Завершая описание города, путешественник резюмирует: «Как видит читатель, внешний вид Монтевидео совершенно напоминает Европу, даже Европу слишком, может быть, новую.... Путешественник, при ехавший сюда на пароходе из Генуи, Бордо или Лиссабона, может даже не поверить, что он очутился в Америке: и климат, и люди, и дома - все те же, что и в Европе, только более, что называется, с иголочки33. Торговля произведениями пампы и европейская эмиграция сделали Уругвай таким.. .». По его мнению, «несколько лет мира... сделают, вероятно, Уругвайскую республику самою привлекательною страною для европейских эмигрантов, тем более, что... иностранцы устраиваются здесь, более чем где-либо, полновластными господами, совершенно как у себя дома».

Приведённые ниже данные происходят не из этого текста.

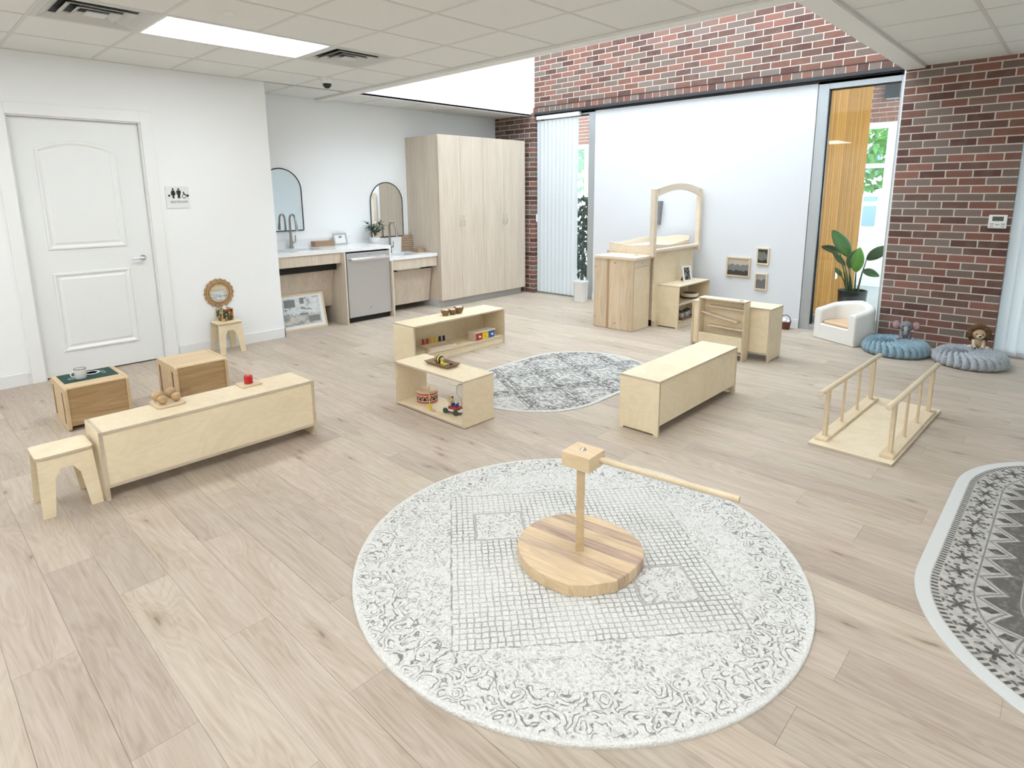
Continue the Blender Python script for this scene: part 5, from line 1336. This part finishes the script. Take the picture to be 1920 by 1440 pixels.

Можно предположить, что дипломат, который, как мы помним, ставил вопрос о своей аккредитации при уругвайском правительстве, немного приукрашивал действительность. Впрочем, даже со скидкой на это характеристика Уругвая получилась весьма и весьма лестной. Она вполне могла, как и в случае с воспоминаниями Вышеславцева, помочь эмигрантам из России сделать свой выбор в пользу именно этой страны. В дальнейшем Ионин еще несколько раз посещал Монтевидео, в том числе уже в качестве посланника России в Уругвае (решение о его аккредитации было принято в 1887 году). Вернувшись из Южной Америки, он несколько лет проработал в центральном аппарате внешнеполитического ведомства Российской империи, затем, в 1897-1900 годах, был посланником России в Швейцарии. Дипломат скончался в 1900 году в Санкт-Петербурге. За книгу «По Южной Америке» он был удостоен премии имени митрополита Макария Санкт-Петербургской академии наук.